Cosa fa Pechino con questi soldi è stato dimostrato, almeno in parte, durante la parata del primo ottobre in piazza Tiananmen, in occasione del 70° anniversario della fondazione della Repubblica popolare. Hanno sfilato i Dongfeng-41, missili nucleari intercontinentali che possono trasportare fino a 10 testate indipendenti. Il loro raggio è stimato fra 12.000 e 15.000 chilometri, possono essere lanciati dalle piattaforme mobili, e quindi sono in grado di raggiungere Stati Uniti e Europa. Nella stessa parata le forze armate cinesi hanno mostrato con orgoglio 16 prototipi di DF-17, missili ipersonici che viaggiano a oltre cinque volte la velocità del suono, e sono capaci di cambiare rotta quando rientrano nell’atmosfera, evitando i sistemi di difesa Usa. Al momento il raggio è limitato tra 1.100 e 1.550 miglia e la loro efficacia è ridotta, ma alcuni analisti li considerano un potenziale «game changer» nei rapporti di forza, anche perché gli Usa non li hanno, e infatti hanno appena stanziato 2,6 miliardi di dollari per svilupparli. Si sono visti anche i nuovi aerei invisibili J-20, quelli per il rifornimento in volo H-6U, e droni Sharp Sword. 
Secondo le stime Pechino possiede fra 900 e 1.850 missili balistici, in maggioranza convenzionali, con una gittata inferiore 1.850 miglia, ma sta rapidamente sviluppando le sue capacità. L’International Peace Research Institute ha calcolato che possiede 290 testate nucleari, contro le 6.185 degli Usa, ma anche qui può fare rapidi progressi.

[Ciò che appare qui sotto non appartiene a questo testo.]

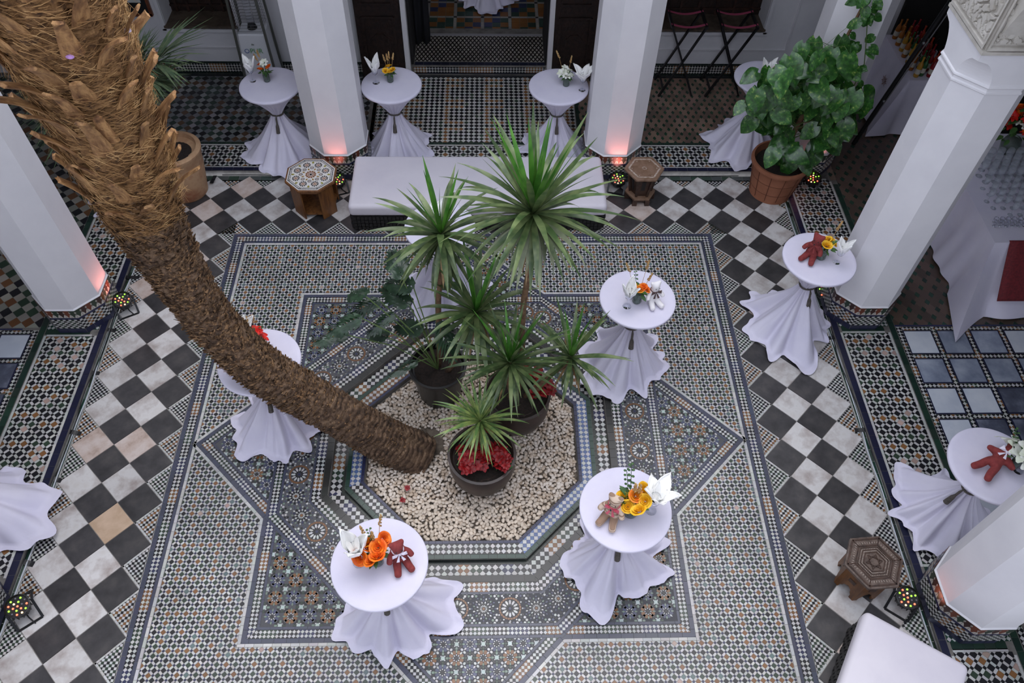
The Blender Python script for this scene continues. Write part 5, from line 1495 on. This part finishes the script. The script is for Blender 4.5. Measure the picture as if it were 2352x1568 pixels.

Questi dati aiutano a capire perché Stoltenberg ha lanciato l’allarme, e ha sollecitato l’inclusione della Cina nei meccanismi per il controllo degli armamenti. L’alternativa sarebbe una costosa corsa al riarmo, dagli esiti incerti. Gli ostacoli da superare, però, sono almeno due. Il primo è la resistenza della Cina che ad esempio ha rifiutato l’invito di Merkel a resuscitare l’accordo INF perché i missili a raggio intermedio le servono a tenere sotto scacco Taiwan. Il secondo è la disponibilità di Washington, visto che Trump ha dimostrato l’inclinazione a cancellare i trattati internazionali. Il prossimo a scadere sarà il New START, nel febbraio 2021. Potrebbe diventare il banco di prova dell’inclusione di Pechino auspicata da Stoltenberg.